大阪から四国への自動車での旅行は土日祝祭日の割引料金が続く高速道路を使うのが一般的だ。
なんといっても中国池田ICから高知や松山まで走っても片道4000円を切る激安価格。
ガソリン代を入れても8000円程度だから、複数人での旅行は絶対にマイカーが便利でお得だ。

真面目にやってるJRやバス会社が文句を付けるのも頷ける。
なんといっても高速料金は税金使って値下げしてるんだからアンフェアなことこのうえない。

そんなアンフェアでも便利な高速道路も「渋滞」だけは避けて通ることのできないデメリットで、高速料金が安ければ安いほど通行量が増えるので渋滞も深刻化する。
サービスエリアの駐車場やトイレの混雑も問題だ。

渋滞といえば大阪から四国の場合、中国道宝塚や神戸、明石海峡大橋、倉敷ジャンクションなどで混雑する。
最悪の場合、大阪府を出るだけで2時間以上かかってしまうこともあったりする。
目的地に着いたら運転手のお父さんはふらふら。
ぐっすり寝ていたお母さんや子供たちは元気一杯。
日頃、必死に働いている一家の大黒柱にしてみては、なにか釈然としない休日になっていしまう。

そこへいくと、カーフェリーは別の意味で便利な存在だ。
乗り込んでしまえば運転する面倒から開放されるばかりか、食事はいつでも、トイレもいつでも、潮風に吹かれながらぼんやり風景を眺めるもよし、読書するのもよし、居眠りするのもおつなもの。
渋滞がないからダイヤ通りに目的地に着き、現地での時間も有効に活用できる。

素晴らしき船の旅。
とりわけ関西から四国に向かうフェリーは瀬戸内の美しい景色を愛でることができるうえ、大きく揺れる心配もないから快適だ。

ただし.........連休シーズンの難民船状態を我慢できるのであれば。


今回私は神戸と高松を結んでいるジャンボフェリーを利用した。
時間通りの運行とその便利さ、高速料金と大きな差の無いリーズナブルな船賃が魅力的で、とりわけ深夜便を利用すると寝ている間に四国に着く。
そんなフェリーを使えば快適に違いないと信じて数日前に予約を入れて意気揚々とマイカーに家族を乗せて乗船することにしたのだった。

高速道路の1000円制度に大打撃を受けている船会社の支援にもなるだろう。
海の男達の助けになれば、それもまたよし。
きっと高速道路の安料金制度のため利用客は閑散とし、自動車もまばら。
定期的に利用しているトラックが数台とまっているだけ。
カーペットの客室ではゴロンと横になり、広々と寝られるはずだ。
と私は勝手に思っていたのだった。

ところが阪神高速道路湾岸線からハーバーウェイを経由して三宮で下り、フェリーの埠頭に到着してみれば、乗船を待っている自動車の多さと、100メートル近くも列を作って待っている乗客の多さに吃驚してしまったのであった。
その規模半端ではない。
乗船後のジャンボフェリー約3500トンの大型船は難民船と化してしまっていたのであった。

座席は足りない。
ゆったいりと背筋を伸ばすはずだったカーペット敷きの客席も満員。
通路やデッキ、階段にと、あらゆるところに乗客があふれ返る。
ある者は慣れているのか折りたたみイスを持ち込み、またある者はキャンプ用のシートを敷き、またある者は巨人戦に勝利した我がタイガースの記事の掲載されているスポーツ新聞に包まっている。
みんな体育座りの体勢や居眠りの体勢でうずくまっているのだった。

「昔のベトナム難民て、こんなんやってん」

どさくさにまぎれて何を小学生の娘に教えているんだ、我が嫁さんは、と思っていたら、

「ふ~~ん。
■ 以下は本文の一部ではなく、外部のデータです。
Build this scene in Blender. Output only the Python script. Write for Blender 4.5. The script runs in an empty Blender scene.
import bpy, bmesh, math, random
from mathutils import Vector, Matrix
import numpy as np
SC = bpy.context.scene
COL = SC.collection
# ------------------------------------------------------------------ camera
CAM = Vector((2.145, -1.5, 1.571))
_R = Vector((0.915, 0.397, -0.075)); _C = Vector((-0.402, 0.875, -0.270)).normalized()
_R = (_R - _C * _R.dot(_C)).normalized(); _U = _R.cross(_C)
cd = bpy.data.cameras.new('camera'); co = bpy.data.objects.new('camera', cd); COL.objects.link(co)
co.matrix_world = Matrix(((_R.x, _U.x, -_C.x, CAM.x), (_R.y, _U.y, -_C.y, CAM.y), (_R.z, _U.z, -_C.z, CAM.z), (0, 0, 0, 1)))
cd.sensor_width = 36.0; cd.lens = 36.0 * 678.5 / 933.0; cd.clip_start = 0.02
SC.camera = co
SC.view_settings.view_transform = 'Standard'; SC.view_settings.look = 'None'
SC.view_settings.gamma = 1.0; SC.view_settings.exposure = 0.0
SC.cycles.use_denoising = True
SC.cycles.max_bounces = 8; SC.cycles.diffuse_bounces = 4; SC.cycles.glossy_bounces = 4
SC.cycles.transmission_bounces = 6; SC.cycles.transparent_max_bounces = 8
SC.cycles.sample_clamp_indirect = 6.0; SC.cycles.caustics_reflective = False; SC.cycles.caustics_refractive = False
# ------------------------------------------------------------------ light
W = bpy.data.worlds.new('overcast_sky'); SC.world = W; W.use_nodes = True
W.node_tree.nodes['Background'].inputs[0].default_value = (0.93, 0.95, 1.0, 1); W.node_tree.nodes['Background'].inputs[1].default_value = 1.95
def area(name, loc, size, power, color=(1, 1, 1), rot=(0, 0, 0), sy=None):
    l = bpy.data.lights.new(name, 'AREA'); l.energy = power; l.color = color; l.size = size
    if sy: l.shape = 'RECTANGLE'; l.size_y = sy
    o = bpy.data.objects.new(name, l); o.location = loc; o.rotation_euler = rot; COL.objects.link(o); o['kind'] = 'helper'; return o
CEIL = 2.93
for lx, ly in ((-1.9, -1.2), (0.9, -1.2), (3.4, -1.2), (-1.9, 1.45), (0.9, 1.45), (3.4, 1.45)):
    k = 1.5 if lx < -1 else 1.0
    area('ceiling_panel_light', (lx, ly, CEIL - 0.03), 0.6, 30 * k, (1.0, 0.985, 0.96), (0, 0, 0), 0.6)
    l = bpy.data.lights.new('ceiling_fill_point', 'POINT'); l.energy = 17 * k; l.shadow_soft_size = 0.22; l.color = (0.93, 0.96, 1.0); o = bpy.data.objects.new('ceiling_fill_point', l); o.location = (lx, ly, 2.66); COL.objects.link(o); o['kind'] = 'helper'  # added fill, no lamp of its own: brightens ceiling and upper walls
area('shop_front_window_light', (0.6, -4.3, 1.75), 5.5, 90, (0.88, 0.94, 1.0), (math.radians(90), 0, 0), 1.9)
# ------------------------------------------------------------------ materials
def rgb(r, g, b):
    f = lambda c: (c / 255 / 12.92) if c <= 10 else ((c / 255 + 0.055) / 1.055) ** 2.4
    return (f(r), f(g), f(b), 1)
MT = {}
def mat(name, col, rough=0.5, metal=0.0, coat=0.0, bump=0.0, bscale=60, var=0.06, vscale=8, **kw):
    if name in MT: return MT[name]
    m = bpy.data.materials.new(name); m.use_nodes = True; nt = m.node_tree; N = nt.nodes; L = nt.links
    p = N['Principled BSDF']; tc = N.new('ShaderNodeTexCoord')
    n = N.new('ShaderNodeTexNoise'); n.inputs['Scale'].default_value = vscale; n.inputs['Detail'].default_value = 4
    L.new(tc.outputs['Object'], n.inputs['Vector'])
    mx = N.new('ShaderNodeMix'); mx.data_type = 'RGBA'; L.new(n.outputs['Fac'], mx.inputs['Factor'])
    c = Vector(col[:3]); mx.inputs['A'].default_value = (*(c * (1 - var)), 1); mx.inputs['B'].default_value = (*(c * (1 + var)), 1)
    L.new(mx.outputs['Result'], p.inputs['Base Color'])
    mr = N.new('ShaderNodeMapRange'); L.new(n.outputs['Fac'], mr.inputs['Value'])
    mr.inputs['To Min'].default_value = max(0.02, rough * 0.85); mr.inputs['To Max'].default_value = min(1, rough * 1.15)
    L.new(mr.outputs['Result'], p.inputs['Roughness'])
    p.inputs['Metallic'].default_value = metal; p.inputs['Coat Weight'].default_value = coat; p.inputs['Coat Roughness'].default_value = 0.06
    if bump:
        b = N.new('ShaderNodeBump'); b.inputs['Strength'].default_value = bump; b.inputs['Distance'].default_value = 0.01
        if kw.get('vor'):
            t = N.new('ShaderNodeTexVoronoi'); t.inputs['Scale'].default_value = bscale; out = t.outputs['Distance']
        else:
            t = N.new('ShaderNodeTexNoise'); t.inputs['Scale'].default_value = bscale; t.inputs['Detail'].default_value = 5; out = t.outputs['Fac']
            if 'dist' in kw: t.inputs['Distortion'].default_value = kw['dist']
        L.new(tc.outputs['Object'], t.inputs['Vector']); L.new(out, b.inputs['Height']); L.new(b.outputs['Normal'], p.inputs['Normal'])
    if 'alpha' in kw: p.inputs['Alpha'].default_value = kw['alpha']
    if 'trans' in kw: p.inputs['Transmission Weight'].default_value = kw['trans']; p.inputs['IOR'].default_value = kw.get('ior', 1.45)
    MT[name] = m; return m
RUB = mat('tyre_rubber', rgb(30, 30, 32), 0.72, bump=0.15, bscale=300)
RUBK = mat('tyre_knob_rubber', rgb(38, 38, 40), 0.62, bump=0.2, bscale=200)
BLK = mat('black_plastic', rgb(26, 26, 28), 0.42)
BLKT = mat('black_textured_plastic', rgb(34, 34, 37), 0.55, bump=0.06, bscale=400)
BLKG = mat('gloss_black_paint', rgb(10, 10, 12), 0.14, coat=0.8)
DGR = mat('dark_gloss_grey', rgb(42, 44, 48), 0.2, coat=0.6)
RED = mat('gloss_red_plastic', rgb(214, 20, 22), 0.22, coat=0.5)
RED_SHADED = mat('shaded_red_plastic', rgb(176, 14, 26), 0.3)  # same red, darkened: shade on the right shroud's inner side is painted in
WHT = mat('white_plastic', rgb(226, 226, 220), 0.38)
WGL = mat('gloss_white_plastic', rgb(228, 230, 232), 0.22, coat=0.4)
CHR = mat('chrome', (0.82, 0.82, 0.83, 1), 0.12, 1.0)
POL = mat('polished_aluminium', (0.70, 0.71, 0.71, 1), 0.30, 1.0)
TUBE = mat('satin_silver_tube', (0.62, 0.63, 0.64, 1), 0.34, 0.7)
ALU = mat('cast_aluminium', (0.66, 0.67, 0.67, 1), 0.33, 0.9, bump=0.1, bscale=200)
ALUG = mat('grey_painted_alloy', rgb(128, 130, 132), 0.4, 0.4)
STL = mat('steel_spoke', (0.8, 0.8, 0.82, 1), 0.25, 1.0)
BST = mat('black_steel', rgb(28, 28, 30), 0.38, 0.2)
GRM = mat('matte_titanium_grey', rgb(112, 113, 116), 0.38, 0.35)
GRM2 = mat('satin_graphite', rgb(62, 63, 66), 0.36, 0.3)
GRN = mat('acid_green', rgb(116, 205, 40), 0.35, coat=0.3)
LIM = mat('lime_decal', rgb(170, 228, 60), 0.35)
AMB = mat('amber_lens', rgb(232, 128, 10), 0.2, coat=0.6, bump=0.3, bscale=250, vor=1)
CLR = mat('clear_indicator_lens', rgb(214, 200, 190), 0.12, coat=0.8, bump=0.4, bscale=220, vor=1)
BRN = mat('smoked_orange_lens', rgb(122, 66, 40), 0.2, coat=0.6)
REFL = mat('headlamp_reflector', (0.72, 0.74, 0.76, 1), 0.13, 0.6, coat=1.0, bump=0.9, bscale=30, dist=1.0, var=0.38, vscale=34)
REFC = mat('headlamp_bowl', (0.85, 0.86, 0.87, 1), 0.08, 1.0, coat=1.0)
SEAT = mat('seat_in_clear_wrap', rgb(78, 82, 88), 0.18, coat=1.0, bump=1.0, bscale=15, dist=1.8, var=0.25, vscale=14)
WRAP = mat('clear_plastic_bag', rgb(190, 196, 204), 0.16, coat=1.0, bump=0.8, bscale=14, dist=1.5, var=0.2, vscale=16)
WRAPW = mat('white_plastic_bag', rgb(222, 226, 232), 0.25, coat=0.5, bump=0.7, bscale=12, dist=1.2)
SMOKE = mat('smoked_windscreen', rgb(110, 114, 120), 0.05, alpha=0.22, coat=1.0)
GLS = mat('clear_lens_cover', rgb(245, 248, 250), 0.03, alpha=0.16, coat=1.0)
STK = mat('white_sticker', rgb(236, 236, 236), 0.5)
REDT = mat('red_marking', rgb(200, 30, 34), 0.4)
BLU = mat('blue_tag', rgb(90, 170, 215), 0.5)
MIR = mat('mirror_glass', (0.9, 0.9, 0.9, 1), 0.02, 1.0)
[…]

難民船って何?」

と娘。

平和な日本ではある。

結局座る場所さえ無い私たちは自分の車の中で到着まで過ごすことにした。
狭いセダンの車の中で仮眠をとるのは久しぶりだ。

「地震の時、神戸の人はこうやって車の中で過ごしたんや」

とは、さすがに教えることはできなかった。
危うく難民と被災民を一緒に教えそうになった。

それでも渋滞と違っていつでも車外にでることはできるし、トイレも自由。
売店は終夜営業しているのでコーヒーでも買いたいな、と思ったらいつでも買うことができる。
そしてなによりも夜の海から眺める本州,四国をはじめ淡路島,小豆島の街灯りが美しい。

フェリーの旅は最高!
ただし、短時間の擬似難民生活の覚悟は必要だ。